---------- RECORDS SHOWN

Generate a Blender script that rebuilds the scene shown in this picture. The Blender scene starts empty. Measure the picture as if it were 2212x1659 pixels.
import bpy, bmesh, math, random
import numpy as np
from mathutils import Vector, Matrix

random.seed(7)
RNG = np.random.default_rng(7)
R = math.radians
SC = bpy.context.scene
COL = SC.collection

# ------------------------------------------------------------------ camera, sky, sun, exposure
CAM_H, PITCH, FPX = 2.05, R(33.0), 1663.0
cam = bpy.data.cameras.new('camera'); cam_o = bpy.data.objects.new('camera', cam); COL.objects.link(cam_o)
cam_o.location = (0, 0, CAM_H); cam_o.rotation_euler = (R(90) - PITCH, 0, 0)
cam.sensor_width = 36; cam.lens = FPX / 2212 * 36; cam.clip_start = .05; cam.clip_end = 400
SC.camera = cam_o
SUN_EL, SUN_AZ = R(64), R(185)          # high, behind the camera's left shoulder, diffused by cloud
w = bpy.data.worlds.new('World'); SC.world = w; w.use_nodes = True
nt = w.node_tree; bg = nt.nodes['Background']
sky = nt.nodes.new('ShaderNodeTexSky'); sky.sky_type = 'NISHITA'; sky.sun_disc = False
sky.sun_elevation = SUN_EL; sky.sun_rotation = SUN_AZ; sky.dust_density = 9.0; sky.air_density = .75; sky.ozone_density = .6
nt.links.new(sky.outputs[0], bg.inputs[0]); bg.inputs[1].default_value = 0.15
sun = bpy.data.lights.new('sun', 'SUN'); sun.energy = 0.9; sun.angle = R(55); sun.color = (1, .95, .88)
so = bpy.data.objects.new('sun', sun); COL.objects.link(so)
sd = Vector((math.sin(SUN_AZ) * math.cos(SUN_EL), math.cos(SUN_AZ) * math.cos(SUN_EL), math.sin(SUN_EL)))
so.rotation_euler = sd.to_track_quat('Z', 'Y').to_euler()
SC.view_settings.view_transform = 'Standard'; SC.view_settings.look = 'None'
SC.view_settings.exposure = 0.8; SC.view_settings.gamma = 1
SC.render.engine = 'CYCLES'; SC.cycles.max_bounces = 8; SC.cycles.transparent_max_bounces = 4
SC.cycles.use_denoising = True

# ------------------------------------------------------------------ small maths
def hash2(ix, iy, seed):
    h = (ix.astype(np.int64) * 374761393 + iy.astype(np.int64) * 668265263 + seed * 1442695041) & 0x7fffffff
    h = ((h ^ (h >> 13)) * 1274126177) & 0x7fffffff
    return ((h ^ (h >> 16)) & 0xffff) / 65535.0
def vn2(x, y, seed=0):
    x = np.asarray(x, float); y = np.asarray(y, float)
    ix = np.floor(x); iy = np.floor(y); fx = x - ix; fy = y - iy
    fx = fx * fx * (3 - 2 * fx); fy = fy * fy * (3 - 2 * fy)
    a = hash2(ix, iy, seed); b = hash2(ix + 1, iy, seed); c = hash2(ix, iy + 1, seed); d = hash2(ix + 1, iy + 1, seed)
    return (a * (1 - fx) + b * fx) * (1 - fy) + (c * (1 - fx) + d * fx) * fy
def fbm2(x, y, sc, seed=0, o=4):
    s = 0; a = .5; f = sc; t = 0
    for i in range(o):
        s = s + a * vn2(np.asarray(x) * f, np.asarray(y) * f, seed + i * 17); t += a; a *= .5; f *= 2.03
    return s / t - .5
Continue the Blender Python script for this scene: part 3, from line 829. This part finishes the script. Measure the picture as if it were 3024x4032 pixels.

--------------------

WORK TO DO -
Take the lines from the first line of the records through the line holding "COL = SC.collection", both included, and please reproduce them exactly with nothing added.

RESULT OF THE TASK -
Generate a Blender script that rebuilds the scene shown in this picture. The Blender scene starts empty. Measure the picture as if it were 2212x1659 pixels.
import bpy, bmesh, math, random
import numpy as np
from mathutils import Vector, Matrix

random.seed(7)
RNG = np.random.default_rng(7)
R = math.radians
SC = bpy.context.scene
COL = SC.collection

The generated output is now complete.